CRUD stored procedures used to be, and sometimes still are, the best practice for data persistence and retrieval on a SQL DBMS. Every such DBMS has stored procedures, so you're practically guaranteed to be able to use this solution regardless of the coding language and DBMS, and code which uses the solution can be pointed to any DB that has the proper stored procs and it'll work with minimal code changes (there are some syntax changes required when calling SPs in different DBMSes; often these are integrated into a language's library support for accessing SPs on a particular DBMS). Perhaps the biggest advantage is centralized access to the table data; you can lock the tables themselves down like Fort Knox, and dispense access rights for the SPs as necessary to more limited user accounts.

However, they have some drawbacks. First off, SPs are difficult to TDD, because the tools don't really exist within database IDEs; you have to create tests in other code that exercise the SPs (and so the test must set up the DB with the test data that is expected). From a technical standpoint, such a test is not and cannot be a "unit test", which is a small, narrow test of a small, narrow area of functionality, which has no side effects (such as reading/writing to the file system). Also, SPs are one more layer that has to be changed when making a needed change to functionality. Adding a new field to a query result requires changing the table, the retrieval source code, and the SP. Adding a new way to search for records of a particular type requires the statement to be created and tested, then encapsulated in a SP, and the corresponding method created on the DAO.

The new best practice where available, IMO, is a library called an object-relational mapper or ORM. An ORM abstracts the actual data layer, so what you're asking for becomes the code objects themselves, and you query for them based on properties of those objects, not based on table data. These queries are almost always code-configurable, and are translated into the DBMS's flavor of SQL based on one or more "mappings" that you define between the object model and the data model (objects of type A are persisted as records in table B, where this property C is written to field D).

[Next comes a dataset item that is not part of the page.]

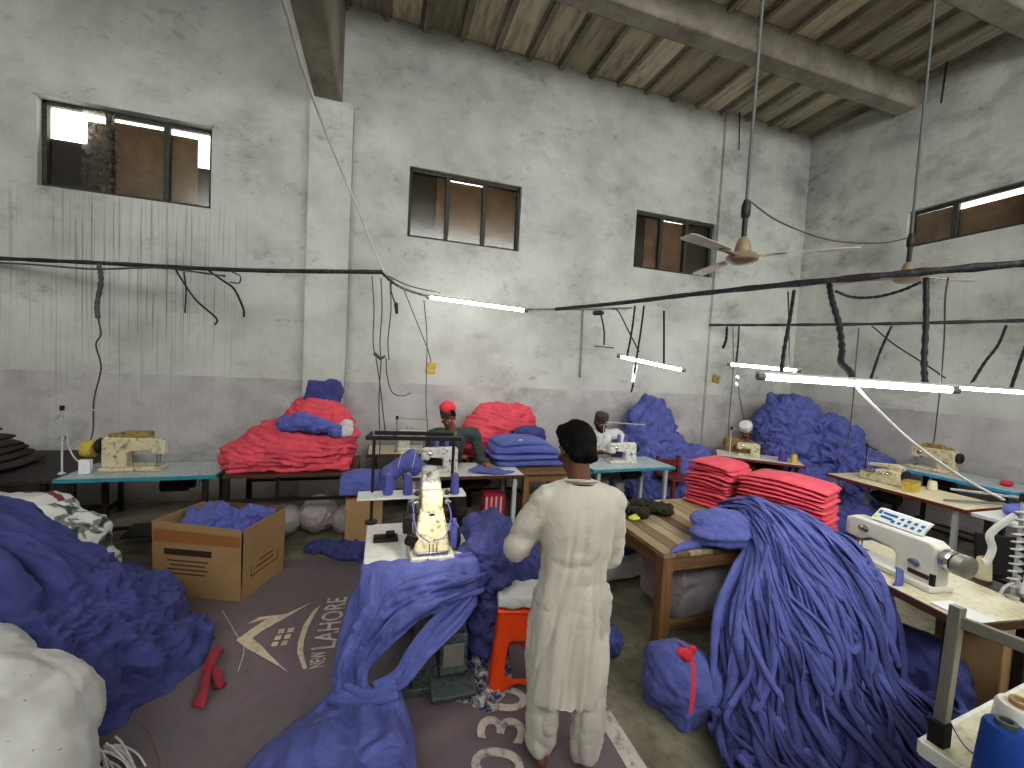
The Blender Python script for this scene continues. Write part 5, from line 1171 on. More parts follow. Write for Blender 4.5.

The advantages are more flexibility within the code actually looking for data in the form of these code objects. The criteria of a query is usually able to be customized in-code; if a new query is needed that has a different WHERE clause, you just write the query, and the ORM will translate it into the new SQL statement. Because the ORM is the only place where SQL is actually used (and most ORMs use system stored procs to execute parameterized query strings where available) injection attacks are virtually impossible. Lastly, depending on the language and the ORM, queries can be compiler-checked; in .NET, a library called Linq is available that provides a SQL-ish keyword syntax, that is then converted into method calls that are given to a "query provider" that can translate those method calls into the data store's native query language. This also allows queries to be tested in-code; you can verify that the query used will produce the desired results given an in-memory collection of objects that stands in for the actual DBMS.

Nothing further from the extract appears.